The output will be output-001.bmp output-002.bmp ... output-093.bmp ... output-230.bmp ...

If you need more digits bump %03d to %04d

I tested it (of course removing the 2 for loops that were padding 0), same output of leveldata.

P.S. Zip file for distribution, let's see some tar.gz! ;)

by on (#60161)
Banshaku wrote:
The idea is interesting but the chance of error are high like Memblers is pointing out. A meta-tiled map editor is what would save time for your artist but from experience.. It's a pain to make one that can be generic.

Ahhh, so that's what were discussing here. Years and years back when I was trying to make a game I had to write this kind of thing, because I ran into the same issue. It sucked to have to spend so much time on a support tool.

by on (#60171)
ProgrammingAce wrote:
Turning on a grid and "snap-to-grid" keep most things in line.

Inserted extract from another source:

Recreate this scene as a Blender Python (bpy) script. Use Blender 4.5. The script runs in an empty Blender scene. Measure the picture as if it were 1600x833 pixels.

That's what I do when editing level maps using GIMP. You can set the grid size to whatever your (meta)tiles' dimensions are.

by on (#60188)
How do you go about adding additional properties to tiles in your maps after generating meta tile data in this way? I know in my case it was worth the extra time to write a graphical editor for this purpose. Hopefully I'll end up making more than one game for the NES and I'll never have to write another editor, just additional map compressor plugins.

by on (#60189)
Gradualore wrote:
How do you go about adding additional properties to tiles in your maps after generating meta tile data in this way? I know in my case it was worth the extra time to write a graphical editor for this purpose. Hopefully I'll end up making more than one game for the NES and I'll never have to write another editor, just additional map compressor plugins.


I suppose you could first define all the possible metatiles, say 64 max for 16x16. Then define all the special objects as metatiles. This assumes converter doesn't need to care about the PPU's maximum. So if you defined 64 additional 'special' metatiles, then you have 6 more bits of data to convert and put in a another table for your program to interpret.

So you'd end up with a BMP file of all your graphics, and all the special objects in the game. That would be followed by the map. Since the CPU needs to know what's going on, it maybe best that the converter be able to use fixed locations when creating the metatile data.

I'm not sure if that's as workable as just having a separate layer for special objects, but i guess it could work OK. When it's all on the same layer, seems like it can be a little ambiguous.

by on (#60210)
I actually have what you would consider "special tiles" for the background knocked down to about 5 bytes per screen, so they just get stored on their own.

So i have a newer version of this script that's implemented RLE compression and outputs the tiles as letters instead of numbers. The code isn't very pretty though, so i'm not going to post it right now unless someone wants to use it right away. Once i get some free time i'll comment the code and clean it up.

The reason the new script outputs letters instead of numbers is so it's easier to do a find/replace to swap out meta-tiles. I'm using a hybrid RLE, so it looks like this "flag, tile, #repeated". If you go through and replace the output for "1" with "3", then go through on the next pass and replace tile "3" for tile "7" you're going to catch all of the "repeat 3 times" values too. By making the tiles letters, you can just do a find/replace on the letter for the tile number and don't have to worry about catching the RLE values by mistake.